Readers may remember yet another Blog post in which I discussed what I’d learned about my father’s once-good friend, Hans “Mochum” Wagner, and the photo of him in his German military uniform given to me by a Ms. Beate Lohff, nee Schlenger. To remind readers, Beate is the grand-daughter of Alfred and Hedwig Schlenger, owners of Tiegenhof’s “Dampfmahlmuhle,” or steam-operated flour mill. Beate gave me a copy of her grandmother’s 12-page diary, written in German, covering Hedwig’s escape from Tiegenhof with her mother and younger son, as the Russians were closing in towards the end of WWII. I recently had this translated into English, and this diary provides a fascinating glimpse into the period from the perspective of Germans then forced to flee westward the advancing enemy they’d mercilessly persecuted on their way east.

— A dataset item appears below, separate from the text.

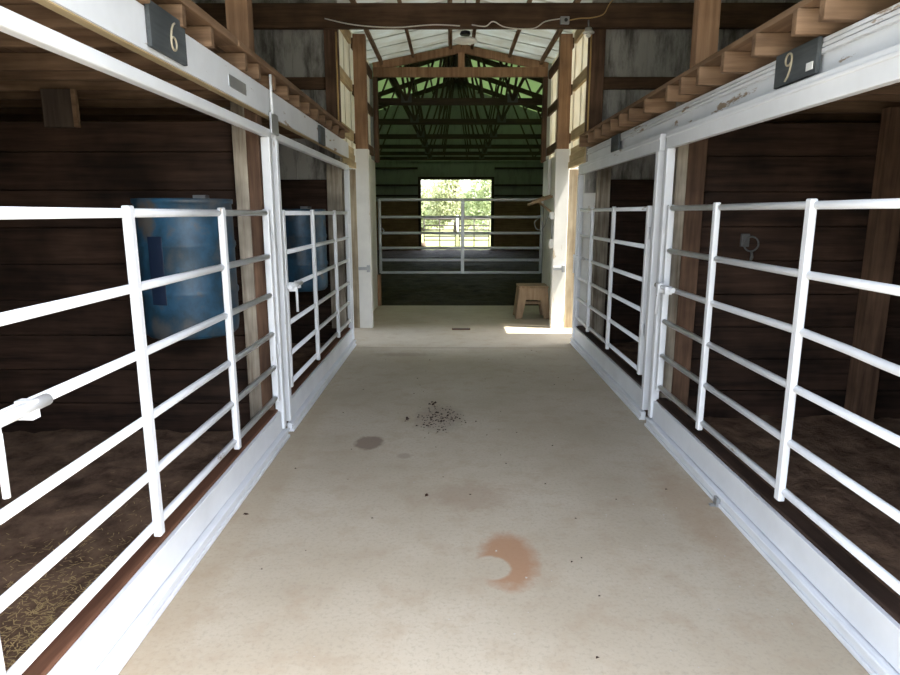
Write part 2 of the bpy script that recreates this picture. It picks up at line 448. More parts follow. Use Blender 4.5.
# loft decks
def deck(x0, x1, z):
    mb = MB(); x = x0
    while x < x1 - .01:
        xx = min(x + .185, x1); mb.box(x, xx - .006, 0.57, YE - .02, z, z + .025); x += .185
    return mb
struct('ceiling_left', deck(-OUT, -1.22, 2.335), M['brown_y'], 'brown board loft deck over the left stalls', 'ceiling')
struct('ceiling_right', deck(1.50, OUT, 2.285), M['brown_y'], 'brown board loft deck over the right stalls', 'ceiling')

# ------------------------------------------------------------------ loft joists
def joists(side, ys, xf, xb, z0, z1):
    grp = 'loft joists over the %s stalls' % side
    first = None; n = len(ys)
    for i, y in enumerate(ys):
        k = n - i
        if first is None:
            a, b = min(xf, xb), max(xf, xb)
            o = build('loft_joist', MB().box(a, b, y - .02, y + .02, z0, z1), M['pine_x'], None, 0.004); first = o; y00 = y
        else:
            o = first.copy(); COL.objects.link(o); o.location.y = first.location.y + (y - y00)
            o.rotation_euler.x = R(random.uniform(-1.0, 1.0))
        who = 'the one nearest the end wall' if k == 1 else ('%s from the end wall' % ORD[k])
        tag(o, 'brown joist end jutting over the %s white header, %s' % (side, who), 'joist', grp)
joists('left', [2.14, 2.45, 2.77, 3.08, 3.56, 3.80, 4.12, 4.43, 4.76, 5.08, 5.39, 5.70, 5.99, 6.34, 6.68], -1.098, -4.85, 2.247, 2.333)
joists('right', [2.10, 2.47, 2.66, 3.00, 3.33, 3.65, 3.92, 4.16, 4.62, 5.02, 5.30, 5.58, 5.90, 6.19, 6.48, 6.88], 1.345, 4.85, 2.187, 2.283)
tag(build('edge_plank', MB().box(-1.215, -1.092, 0.6, 3.42, 2.337, 2.375), M['pine_y'], None, 0.003), 'near brown plank lying on the left joist ends, above the numeral 6 plaque', 'plank')
tag(build('edge_plank', MB().box(-1.205, -1.088, 3.43, 6.95, 2.337, 2.368), M['pine_y'], None, 0.003), 'far brown plank lying on the left joist ends toward the end wall', 'plank')
tag(build('edge_plank', MB().box(1.36, 1.49, 0.6, 6.98, 2.285, 2.312), M['pine_y'], None, 0.003), 'long brown plank lying on the right joist ends', 'plank')

# ------------------------------------------------------------------ headers, number plaques
h = thing('header_beam', (-1.15, 3.6, 2.09), 'white painted header board with raw underside above the left gates', 'beam')
build('painted_face', MB().box(-1.14, -1.13, 0.6, YE + .02, 2.09, 2.245), M['paint_board'], h)
build('board', MB().box(-1.18, -1.14, 0.6, YE + .02, 2.085, 2.245), M['pale_y'], h, 0.002)
h = thing('header_beam', (1.49, 3.6, 2.03), 'white painted header board with stepped strips above the right gates', 'beam')
build('painted_face', MB().box(1.485, 1.50, 0.6, YE + .02, 2.03, 2.185), M['paint_board'], h)
build('board', MB().box(1.50, 1.54, 0.6, YE + .02, 2.03, 2.185), M['pale_y'], h)
st = MB()
for q in range(3):
    st.box(1.462 + q * .004, 1.485, 0.6, YE - .02, 2.122 + q * .021, 2.138 + q * .021)
build('strip_moulding', st, M['paint_board'], h, 0.002)

def arc(cx, cz, r1, r2, a0, a1, n=12):
    return [(cx + r1 * math.cos(R(a0 + (a1 - a0) * i / n)), cz + r2 * math.sin(R(a0 + (a1 - a0) * i / n))) for i in range(n + 1)]
def numeral_pts(ch):
    # local (u to the reader's right, z up), height about 0.1
    if ch == '6':
        return [(0.016, 0.048), (0.002, 0.040), (-0.010, 0.022), (-0.017, 0.0), (-0.019, -0.020)] + arc(0.0, -0.024, 0.019, 0.022, 180, 500, 16)
    return [(-0.014, -0.05), (0.002, -0.036), (0.013, -0.014), (0.019, 0.010), (0.020, 0.022)] + arc(0.0, 0.026, 0.020, 0.022, 0, 320, 16)

def plaque(side, y0, y1, z0, z1, ch, label, yd=None, patch=False):
    s = 1 if side == 'left' else -1         # facing +x on the left side
    xw = -1.128 if side == 'left' else 1.460
    xf = xw + s * .018
    t = thing('number_plaque', (xw, (y0 + y1) / 2, z0), label, 'sign')
    build('plate', MB().box(min(xw, xf), max(xw, xf), y0, y1, z0, z1), M['plaque'], t, 0.003)
    if ch:
        yc = yd if yd else (y0 + y1) / 2; zc = (z0 + z1) / 2
        # seen from the aisle: on the left wall the reader's right is +y, on the right wall it is -y
        pts = [(xf + s * .003, yc + s * u * 1.25, zc + z * 1.12) for u, z in numeral_pts(ch)]
        build('numeral', MB().tube(pts, 0.0042, 8), M['bone'], t)
    if patch:
        build('paint_patch', MB().box(xf - .004, xf, y0 + .02, y0 + .065, z0 + .02, z0 + .05), M['boxwhite'], t)
    return t
plaque('left', 2.48, 2.80, 2.105, 2.27, '6', 'dark plaque with a bone numeral 6 on the left white header', 2.67)
plaque('left', 5.50, 5.72, 2.075, 2.225, None, 'small dark blank plaque on the far end of the left header')
plaque('right', 2.65, 2.98, 2.045, 2.182, '9', 'dark plaque with a bone numeral 9 on the right white header', 2.86, True)
plaque('right', 5.66, 5.92, 2.04, 2.175, None, 'small dark blank plaque on the far end of the right header')
# worn metal remnant and hanging plate on the left header
tag(build('metal_plate', MB().box(-1.13, -1.126, 3.35, 3.62, 2.13, 2.19), M['galv'], None, 0.01), 'torn grey metal patch on the left white header', 'plate')
t = thing('hanger_bracket', (-1.12, 4.12, 1.99), 'grey steel hanger bracket where the left gates meet', 'bracket')
build('plate', MB().box(-1.128, -1.112, 4.04, 4.20, 1.985, 2.11), M['galv'], t, 0.004)
build('rod', MB().tube([(-1.112, 4.06, 2.10), (-1.112, 4.06, 2.33)], 0.009, 8), M['steel_white_v'], t)

# ------------------------------------------------------------------ stall fronts: frames, kick boards, sills, gates
def frame(side, y0, y1, label):
    s = 1 if side == 'left' else -1
    X = XL if side == 'left' else XR
    t = thing('stall_steelwork', (X, (y0 + y1) / 2, 0), label, 'stall frame', 'white steel stall frames')
    for y in (y0 + .03, y1 - .03):
        build('upright', MB().box(X - .028, X + .028, y - .028, y + .028, 0.075, 1.96 if side == 'left' else 1.915), M['steel_white_v'], t, 0.006)
    if side == 'left':
        build('top_rail', MB().box(X - .024, X + .024, y0, y1, 1.96, 2.01), M['steel_white'], t, 0.008)
    else:
        mb = MB().box(X - .02, X + .02, y0, y1, 1.915, 2.025).box(X - .028, X - .02, y0, y1, 1.985, 2.002)
        build('top_rail', mb, M['steel_white'], t, 0.005)
    # bottom channel: upright web with two flanges, open side to the aisle
    w = X + s * .035
    a, b = min(w, X), max(w, X)
    mb = MB().box(a, b, y0, y1, 0.0, 0.062)
    lip = (b, b + .012) if s > 0 else (a - .012, a)
    mb.box(*lip, y0, y1, 0.0, 0.02).box(*lip, y0, y1, 0.05, 0.066)
    build('bottom_channel', mb, M['steel_white'], t, 0.004)
    return t
frame('left', 0.62, YM_L, 'white steel frame around the near left stall opening')
frame('left', YM_L + .10, YE, 'white steel frame around the far left stall opening')
frame('right', 0.62, YM_R - .06, 'white steel frame around the near right stall opening')
frame('right', YM_R + .06, YE + .12, 'white steel frame around the far right stall opening')

def sills(side, y0, y1, which):
    s = 1 if side == 'left' else -1
    X = (XL if side == 'left' else XR)
    f = X - s * .0; a, b = (f - .022, f) if s > 0 else (f, f + .022)
    tag(build('kick_board', MB().box(a + s * .012, b + s * .012, y0 + .061, y1 - .061, 0.068, 0.205), M['paint_kick'], None, 0.003),
        'white painted kick board below the %s %s gate' % (which, side), 'board', 'white kick boards')
    a2, b2 = (a - .085, a) if s > 0 else (b, b + .085)
    tag(build('sill_plank', MB().box(a2 + s * .012, b2 + s * .012, y0 + .02, y1 - .02, 0.02, 0.215), M['rust_y'] if side == 'left' else M['sill_dark'], None, 0.008),
        'bare brown sill plank behind the %s %s kick board' % (which, side), 'plank', 'brown sill planks')
sills('left', 0.62, YM_L, 'near'); sills('left', YM_L + .10, YE, 'far')
sills('right', 0.62, YM_R - .06, 'near'); sills('right', YM_R + .06, YE + .12, 'far')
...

However, apparently, not all Prussian families chose to leave Tiegenhof, as noted in one of Hedwig Schlenger’s entry in April 1945, and Hedwig specifically mentions, among the families that chose to stay, the Dargatz family, parenthetically adding that no one knows what happened to these families. It may yet be that the ultimate fate of Lori’s Dargatz relatives may be uncovered but inasmuch as my own research is concerned, this is as far as I can take things.